» **Task to carry out**
Pull every line containing "scene" out of the material below.

- - -

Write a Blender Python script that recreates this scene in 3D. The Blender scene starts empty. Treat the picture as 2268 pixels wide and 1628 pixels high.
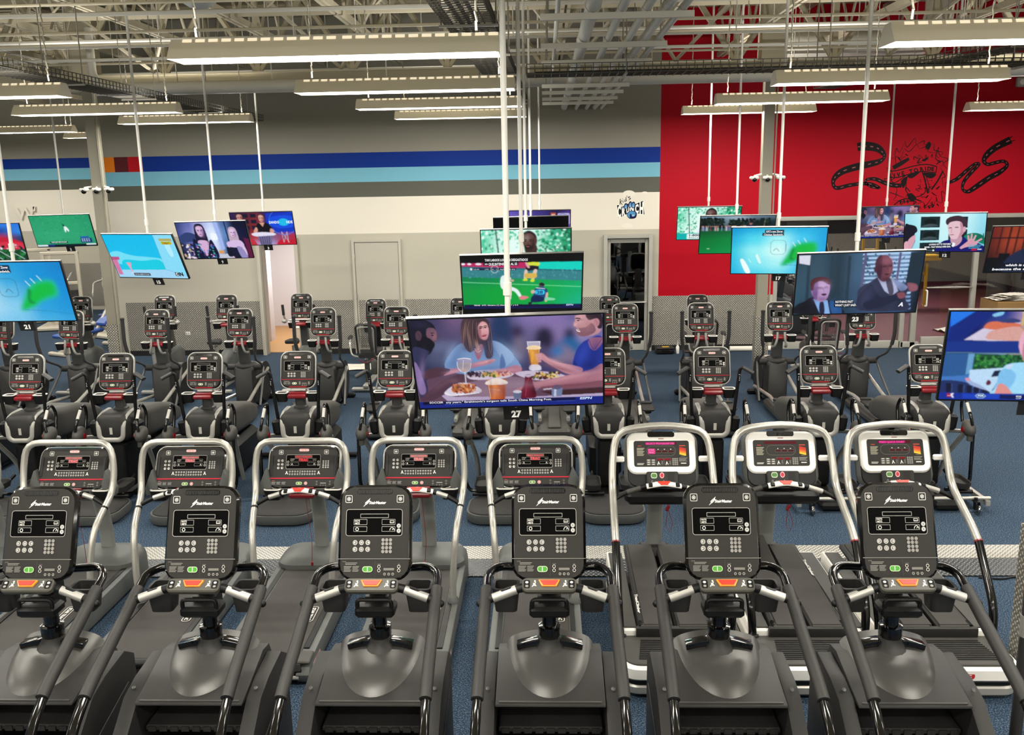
import bpy, bmesh, math, random
import numpy as np
from mathutils import Matrix, Vector
random.seed(7)
SC = bpy.context.scene
COL = SC.collection
PI = math.pi
def rad(a): return a * PI / 180

# ------------------------------------------------------------------ camera, world, exposure
EYE = Vector((0, 0, 3.9))
def camera():
    p, y, r = rad(11.8), rad(2.2), rad(1.03)
    f = Vector((-math.sin(y) * math.cos(p), math.cos(y) * math.cos(p), -math.sin(p)))
    rt = Vector((math.cos(y), math.sin(y), 0)); up = rt.cross(f)
    R = rt * math.cos(r) - up * math.sin(r); U = rt * math.sin(r) + up * math.cos(r)
    cd = bpy.data.cameras.new('camera'); cd.sensor_width = 36; cd.lens = 36 * 2000 / 2268; cd.clip_end = 200
    o = bpy.data.objects.new('camera', cd); COL.objects.link(o)
    m = Matrix((R, U, -f)).transposed().to_4x4(); m.translation = EYE
    o.matrix_world = m; SC.camera = o
camera()
W = bpy.data.worlds.new('world'); SC.world = W; W.use_nodes = True
W.node_tree.nodes['Background'].inputs[0].default_value = (1, .95, .88, 1)
W.node_tree.nodes['Background'].inputs[1].default_value = .1
SC.view_settings.view_transform = 'Standard'; SC.view_settings.look = 'None'
SC.view_settings.exposure = .4; SC.view_settings.gamma = 1; SC.view_settings.use_curve_mapping = False
SC.cycles.use_denoising = True; SC.cycles.use_adaptive_sampling = True; SC.cycles.adaptive_threshold = .03
SC.cycles.max_bounces = 6; SC.cycles.diffuse_bounces = 3; SC.cycles.glossy_bounces = 3; SC.cycles.transmission_bounces = 4
SC.cycles.sample_clamp_indirect = 4; SC.cycles.caustics_reflective = False; SC.cycles.caustics_refractive = False
LAMP_W = 62.0          # watts of each twin tube fixture
TUBE_E = 9.0
SCREEN_E = .74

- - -

» **Task output**
Write a Blender Python script that recreates this scene in 3D. The Blender scene starts empty. Treat the picture as 2268 pixels wide and 1628 pixels high.
SC = bpy.context.scene